Jan Hus, Pope John XXIII, and the evil always with us

Image result for jan hus
Jan Hus' execution
I just finished Stephen Greenblatt's book The Swerve. The thrust of the book is how an ancient poem, Lucretius' On the Nature of Things, was nearly lost during the Dark Ages, but was accidentally discovered by out-of-work papal secretary, Poggio Bracciolini, who then copied and spread it throughout Renaissance Italy. 

That's not what this post is about.

A fascinating side story in the book is about one of the popes Bracciolini served, the notoriously corrupt and worldly John XXIII, and how the pope dealt with one of his enemies, Czech priest Jan Hus.

At the time, the Catholic Church's epicenter of corruption was the selling of indulgences and papal bulls for massive bribes. (It was no accident Bracciolini became a wealthy man while working in the papal court.) A few priests and laymen dared point out the rampant amorality:
Forty-four-year-old Jan Hus, a Czech priest and religious reformer, had been for some years a thorn in the side of the Church.
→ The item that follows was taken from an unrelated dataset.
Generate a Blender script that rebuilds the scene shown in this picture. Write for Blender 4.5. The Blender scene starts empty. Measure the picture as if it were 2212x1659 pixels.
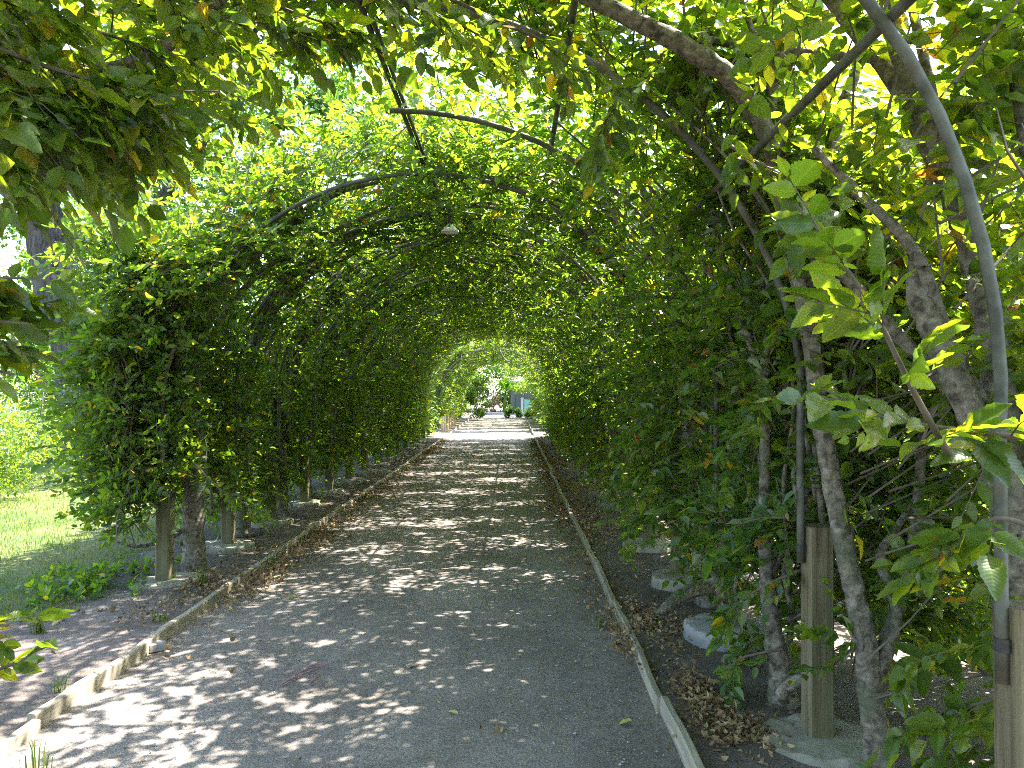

From his pulpit and in his writings, he vehemently attacked the abuses of clerics, condemning their widespread greed, hypocrisy, and sexual immorality. He denounced the selling of indulgences as a racket, a shameless attempt to profit from the fears of the faithful...In all matters of doctrine he preached that Holy Scripture was the ultimate authority...He argued that the state had the right and the duty to supervise the Church. Laymen could and should judge their spiritual leaders. (It is better, he said, to be a good Christian than a wicked pope or prelate.)
Hus' last point must've stung his superiors just a little bit. 
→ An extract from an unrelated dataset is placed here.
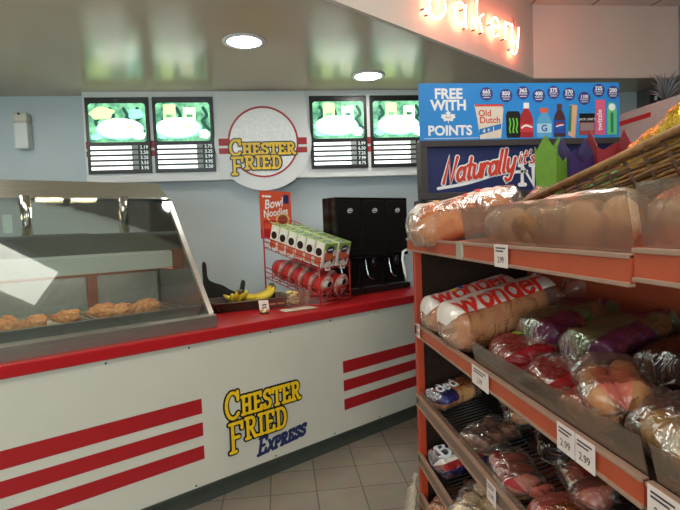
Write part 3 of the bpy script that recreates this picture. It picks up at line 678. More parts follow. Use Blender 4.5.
MB().mat(BLACK).lathe([(.001, 0), (.032, 0), (.032, .006), (.001, .006)], 20).build('base', cu_)
MB().mat(mat('brass', (214, 190, 140), .3, metal=.6)).lathe([(.03, .007), (.028, .018), (.015, .03), (.004, .033), (.004, .04), (.001, .04)], 20).build('dome', cu_)
o = MB().mat(mat('paper_sheet', (206, 196, 176), .7)); o.grid(lambda u, v: Vector((-.13 + .26 * u, -.06 + .12 * v, .0012 + .006 * max(0, noise.noise(Vector((u * 3, v * 3, 5)))))), 10, 6)
tag(o.build('paper_sheet', None, None, CT(-1.0, .17, 1.0312), (0, 0, A + R(-6))), 'flat cream paper sheet lying on the red countertop in front of the rack', 'paper')
cl_ = thing('plastic_tub', 'clear plastic tub of pale packets between the bananas and the rack', 'tub', CT(-.93, .33, 1.031), A)
b = MB().mat(CLEAR); bowlbox(b, .075, .10, .06, .08, 0, .10, .003); b.build('tub', cl_)
b = MB().mat(mat('packet', (196, 170, 120), .5, scale=25, c2=(220, 206, 120)))
for i in range(7): b.blob((random.uniform(-.05, .05), random.uniform(-.035, .035), .03 + .012 * i), .035, .02, .014, .2, 3, i, 6, 8)
o = b.build('packets', cl_); o['kind'] = 'stuff'

# ------------------------------------------------------------------ header cabinet (blue points card, "Naturally it's" panel)
hc = thing('coffee_cabinet', 'tall dark cabinet with a navy header reading Naturally it’s, behind the bread shelf', 'cabinet', (.945, 3.3, 0))
CABM = mat('cabinet_grey', (62, 56, 56), .5, var=.06)
HW = 1.405
b = MB().mat(CABM); b.box(0, HW, 0.03, .2, .06, .95, .004); b.build('lower_cabinet', hc)
MB().mat(BLACK).box(.03, HW - .03, .06, .18, 0, .06).build('plinth', hc)
MB().mat(CABM).box(-.0, HW, .0, .2, .95, .99, .004).build('worktop', hc)
MB().mat(CABM).box(0, HW, .17, .2, .99, 1.757).build('back_panel', hc)
for x in (0, HW - .04): MB().mat(CABM).box(x, x + .04, .03, .17, .99, 1.757).build('side_panel', hc)
b = MB().mat(CABM); b.box(0, HW, .0, .1, 1.757, 1.80, .004); b.box(0, HW, .0, .1, 2.10, 2.142, .004); b.box(0, .045, 0, .1, 1.80, 2.10); b.box(HW - .045, HW, 0, .1, 1.80, 2.10); b.box(.045, HW - .045, .03, .1, 1.80, 2.10); b.build('header_box', hc)
b = MB().mat(NAVY); rect(b, .045, HW - .045, 1.80, 2.10, front(.028)); b.build('sign_face', hc)
pls, wn_ = layout('Naturally', LOW, .15, .32, .02); pls = [[(a * .50 / wn_, b_ + .15 * a * .50 / wn_) for a, b_ in p] for p in pls]
LR = mat('letter_red', (214, 62, 44), .4)
b = MB().mat(WPRINT); ribbon(b, pls, .036, front(.0268, .15, 1.86)); ribbon(b, [sm([(0.0, -.03), (.2, .0), (.42, .055), (.62, .07)])], .02, front(.0268, .12, 1.86)); b.build('script_outline', hc)
b = MB().mat(LR); ribbon(b, pls, .02, front(.022, .15, 1.86)); b.build('script', hc)
pls, _ = layout("it's", LOW, .085, .3, .02)
b = MB().mat(WPRINT); ribbon(b, pls, .022, front(.0268, .675, 1.985)); b.build('script_outline', hc); b = MB().mat(LR); ribbon(b, pls, .010, front(.022, .675, 1.985)); b.build('script', hc)
pls, _ = layout('Nu', SLAB, .15, 0, .02); b = MB().mat(WPRINT); ribbon(b, pls, .026, front(.0268, .68, 1.83)); b.build('lettering', hc)
# the blue card standing on top
bc = thing('points_card', 'bright blue card reading FREE WITH POINTS with drinks and snacks, standing on the dark cabinet', 'sign', (.947, 3.32, 2.1425))
MB().mat(mat('card_blue', (44, 138, 214), .4, var=.04, scale=2)).box(0, 1.405, -.006, 0, 0, .37).build('card', bc)
f0_ = front(-.0068)
b = MB().mat(WPRINT); text(b, 'FREE', .092, lambda a, c: f0_(.20 + a, .272 + c), .035); text(b, 'WITH', .092, lambda a, c: f0_(.20 + a, .198 + c), .035); text(b, 'POINTS', .088, lambda a, c: f0_(.205 + a, .035 + c), .035); rect(b, .03, .40, .012, .015, f0_); b.build('headline', bc)
leaf = [(0, -.5), (.04, -.2), (.35, -.26), (.3, -.14), (.55, .1), (.45, .14), (.5, .34), (.32, .28), (.27, .38), (.12, .2), (.18, .52), (.09, .46), (0, .68)]
leaf = leaf + [(-x, y) for x, y in leaf[::-1][1:-1]]
b = MB().mat(WPRINT); poly(b, [(.195 + x * .095, .145 + y * .08) for x, y in leaf], f0_); b.mat(REDV); text(b, 'PLUS', .018, lambda a, c: front(-.0074)(.195 + a, .143 + c), .01); b.build('maple_leaf', bc)
PUR = mat('purple_dot', (62, 54, 128), .45)
for (x, z, n_) in ((.46, .30, '665'), (.595, .288, '850'), (.715, .306, '365'), (.825, .285, '400'), (.93, .307, '375'), (1.04, .295, '570'), (1.15, .266, '1100'), (1.255, .318, '325'), (1.36, .304, '200')):
    b = MB().mat(PUR); disc(b, x, z, .044, f0_); b.mat(WPRINT); fn = front(-.0074); text(b, n_, .036 if len(n_) < 4 else .028, lambda a, c: fn(x + a, z + .003 + c), .03); text(b, 'POINTS', .017, lambda a, c: fn(x + a, z - .014 + c), .01); ribbon(b, [[(x - .022, z - .024), (x + .022, z - .024)]], .004, fn); b.build('points_badge', bc)
f1_ = front(-.0074); f2_ = front(-.008); f3_ = front(-.0086)
def pm(n, c): return mat('card_' + n, c, .45, var=.03)
def shape(name, layers):
    b = MB()
    for m, pts, fn in layers: b.mat(m); poly(b, pts, fn)
    return b
def bottle(x, w_, h, c, cap, capc, lab, labc):
    hw = w_ / 2
    out = [(x - hw, .01), (x + hw, .01), (x + hw, h * .55), (x + hw * .8, h * .7), (x + hw * .38, h * .84), (x + hw * .38, h), (x - hw * .38, h), (x - hw * .38, h * .84), (x - hw * .8, h * .7), (x - hw, h * .55)]
    b = MB().mat(c); poly(b, out, f1_); b.mat(capc); rect(b, x - hw * (.42 if cap < 1 else .55), x + hw * (.42 if cap < 1 else .55), h * .86, h * 1.02, f2_); b.mat(labc); rect(b, x - hw * .98, x + hw * .98, h * lab[0], h * lab[1], f2_); return b
b = MB().mat(pm('chip_bag', (226, 214, 196))); poly(b, [(.375, .23), (.40, .222), (.43, .23), (.46, .222), (.5, .23), (.53, .222), (.56, .23), (.575, .2), (.555, .01), (.41, .005), (.395, .12)], f1_)
b.mat(LR); ribbon(b, [[(.385, .225), (.565, .225)]], .014, f2_); text(b, 'Old', .058, lambda a, c: f2_(.445 + a, .155 + c), .02); text(b, 'Dutch', .058, lambda a, c: f2_(.48 + a, .11 + c), .02); b.mat(pm('band', (40, 120, 190))); poly(b, [(.405, .03), (.555, .07), (.56, .105), (.405, .07)], f2_); b.mat(WPRINT); text(b, '4 + 1', .04, lambda a, c: f3_(.47 + a, .05 + c + .2 * a), .01); b.build('chip_bag_print', bc)
b = MB().mat(pm('can_black', (22, 24, 24))); poly(b, [(.598, .01), (.685, .01), (.692, .03), (.692, .165), (.68, .185), (.603, .185), (.592, .165), (.592, .03)], f1_); b.mat(pm('claw', (110, 200, 60)))
for i in range(3): ribbon(b, [sm([(.617 + i * .024, .135), (.622 + i * .024, .1), (.615 + i * .024, .07 - .015 * (i == 1)), (.62 + i * .024, .045)])], .010, f2_)
b.build('can_print', bc)
b = bottle(.735, .092, .235, pm('cola', (170, 40, 46)), 0, WPRINT, (.2, .44), pm('red_label', (206, 60, 66))); b.mat(WPRINT); ribbon(b, [sm([(.70, .075), (.73, .09), (.77, .078)])], .012, f3_); b.build('bottle_print', bc)
b = bottle(.86, .105, .20, pm('sport', (96, 170, 214)), 1, pm('cap_orange', (224, 98, 70)), (.2, .5), pm('sport_label', (180, 214, 232))); b.mat(pm('sport_g', (40, 90, 170))); text(b, 'G', .06, lambda a, c: f3_(.86 + a, .05 + c), .03); b.build('bottle_print', bc)
b = bottle(.97, .085, .225, pm('pepsi_dark', (78, 44, 46)), 0, pm('cap_brown', (96, 60, 60)), (.15, .55), pm('pepsi_blue', (40, 76, 160))); b.mat(REDV); poly(b, arc(.97, .085, .026, .026, 0, 180, 10), f3_); b.mat(WPRINT); ribbon(b, [sm([(.946, .08), (.965, .086), (.994, .09)])], .010, front(-.0092)); b.mat(pm('pb', (50, 90, 190))); poly(b, arc(.97, .085, .026, .026, 200, 340, 8), f3_); b.build('bottle_print', bc)
b = MB().mat(pm('wrap_cream', (222, 176, 140))); poly(b, [(1.03, .02), (1.08, .0), (1.10, .22), (1.045, .225)], f1_); b.mat(pm('wrap_green', (60, 130, 80))); poly(b, [(1.03, .05), (1.05, .04), (1.06, .22), (1.045, .22)], f2_); b.build('wrap_print', bc)
b = MB().mat(pm('jerky_red', (170, 70, 70))); rect(b, 1.11, 1.225, .02, .165, f1_); b.mat(BLACK); rect(b, 1.112, 1.223, .105, .165, f2_); b.mat(pm('jerky_grey', (150, 130, 130))); rect(b, 1.12, 1.215, .05, .1, f2_); b.mat(WPRINT); text(b, "JACK LINK'S", .022, lambda a, c: f3_(1.168 + a, .118 + c), .01); b.build('jerky_print', bc)
b = MB().mat(pm('twizz', (226, 96, 130))); rect(b, 1.23, 1.30, .02, .255, f1_); b.mat(WPRINT); text(b, 'twizzle', .05, lambda a, c: f2_(1.265 - c + .01, .12 + a), .02); b.build('candy_print', bc)
b = MB().mat(pm('mint', (110, 200, 140))); poly(b, [(1.315, .02), (1.385, .02), (1.385, .19), (1.37, .235), (1.325, .235), (1.315, .19)], f1_); b.mat(WPRINT); disc(b, 1.35, .205, .024, f2_); b.mat(pm('mint_d', (40, 130, 80))); ribbon(b, [[(1.35, .04), (1.35, .16)]], .02, f2_); b.build('gum_print', bc)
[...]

Because the Church had been riven by a schism with several people claiming to be pope, the various powers-that-be arranged a meeting in Contance (Konstanz), Switzerland to sort it out. Hus saw an opportunity to make his case for reform. He wanted to be cautious, as heretics could be burned at stake.
...He applied for and received a certificate of orthodoxy from the grand inquistor of of the diocese of Prague, and he received as well a guarantee of free passage from the emperor Sigismund...The Bohemian nobles who accompanied him rode ahead to meet with the pope and ask whether Hus would be allowed to remain in Constance free from the risk of violence. "Had he killed my own brother," (Pope) John (XXIII) replied, "not a hair of his head should be touched while he remained in the city."
The pope lied.
...[B]arely three weeks after (Hus) arrived, he was arrested on order of the cardinals and taken to the prison of a Dominican monastery...There he was thrown into an underground cell through which all the filth of the monastery was discharged. When he feel seriously ill, he asked that an advocate be appointed to defend his cause, but he was told that, according to canon law, no one could plead the cause of a man charged with heresy.
As a small matter of justice, John XXIII lost control of the conference, tried to escape, was caught and tossed into the same prison as Hus, and was formally deposed and stripped of his title. 
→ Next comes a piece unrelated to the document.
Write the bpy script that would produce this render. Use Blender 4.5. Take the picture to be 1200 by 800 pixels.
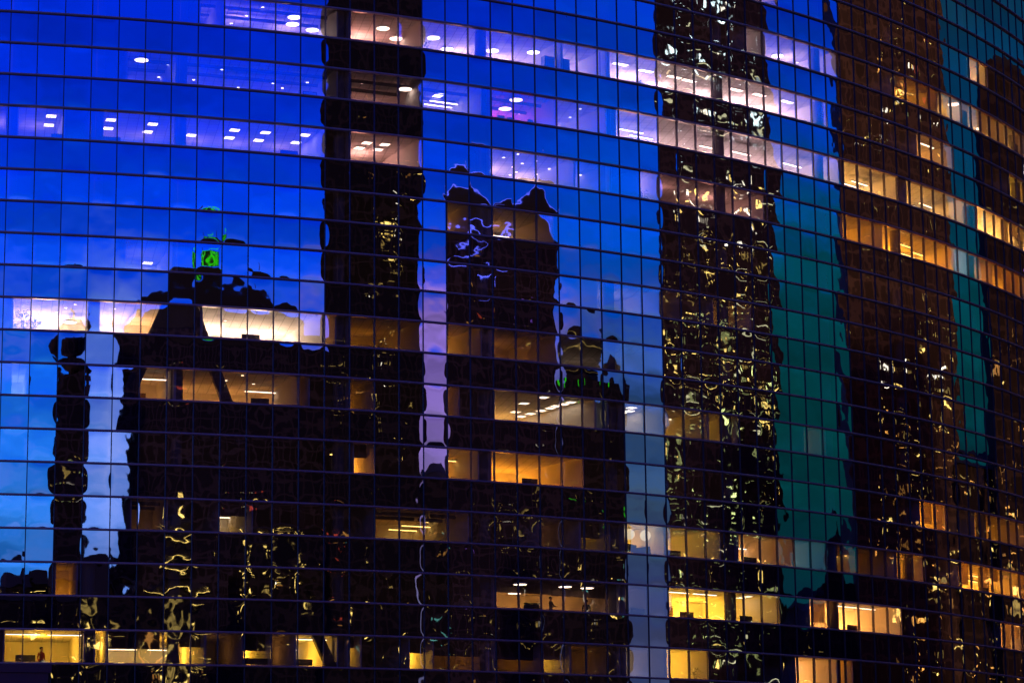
import bpy, bmesh, math, random
import numpy as np
from mathutils import Vector, Matrix
random.seed(11); rng = np.random.default_rng(11)
for o in list(bpy.data.objects): bpy.data.objects.remove(o)
SC = bpy.context.scene; COL = SC.collection
rad = math.radians
# ------------------------------------------------------------------ camera, sky, sun, exposure
CAM_H = 1.75
cd = bpy.data.cameras.new('camera'); cam = bpy.data.objects.new('camera', cd); COL.objects.link(cam)
_yaw, _pitch, _roll = 0.19760510, 0.19956607, -0.01076804
fw = Vector((math.sin(_yaw)*math.cos(_pitch), math.cos(_yaw)*math.cos(_pitch), math.sin(_pitch)))
rt0 = Vector((math.cos(_yaw), -math.sin(_yaw), 0)); up0 = rt0.cross(fw)
rt = rt0*math.cos(_roll) + up0*math.sin(_roll); up = -rt0*math.sin(_roll) + up0*math.cos(_roll)
m = Matrix((rt, up, -fw)).transposed().to_4x4(); m.translation = Vector((0, 0, CAM_H)); cam.matrix_world = m
cd.sensor_fit = 'HORIZONTAL'; cd.sensor_width = 36.0; cd.lens = 36.0*3190.607/1200.0
cd.clip_start = 0.5; cd.clip_end = 9000.0
SC.camera = cam
SC.view_settings.view_transform = 'Standard'; SC.view_settings.look = 'None'
SC.view_settings.exposure = 0.0; SC.view_settings.gamma = 1.0
SC.render.engine = 'CYCLES'
cy = SC.cycles
cy.max_bounces = 8; cy.diffuse_bounces = 3; cy.glossy_bounces = 4; cy.transmission_bounces = 4; cy.transparent_max_bounces = 12
cy.use_denoising = True; cy.caustics_reflective = False; cy.caustics_refractive = False
cy.sample_clamp_indirect = 6.0
SUN_AZ, SUN_EL = rad(284.0), rad(6.0)       # the last red light comes over the tower from behind it
REFL = 0.45          # how much of the sky the coated glass sends back
def lin(c): return tuple((v/255.0/12.92 if v/255.0 <= 0.04045 else ((v/255.0+0.055)/1.055)**2.4) for v in c)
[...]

Alas, Hus was still brought before the council of church officials. He was tried, convicted of heresy, and formally defrocked. Then it got much worse:
A round paper crown, almost 18 inches high and depicting three devils seizing a soul and tearing it apart, was placed upon his head. He was led out of the cathedral past a pyre on which his books were in flames, shackled in chains, and burned at the stake. In order to ensure that there would be no material remains, the executioners broke his charred bones into pieces and threw them all into the Rhine. 
Hus was executed even after the main person driving his persecution was arrested himself for precisely the crimes Hus accused him of committing. While John XXIII's actions towards Hus were horrific, he had help.

Nazi Germany is our culture's go-to reference for evil, but the fear of the other and the temptation to cast out those who look, act, or say different (not to mention critical) things has always been with us. German citizens in the 1930s and 1940s were not uniquely evil in human history. In this case, a bunch of purportedly religious men in the 1400s jailed, tortured, and murdered a person primarily because he correctly denounced them.

At no time and place is evil unique.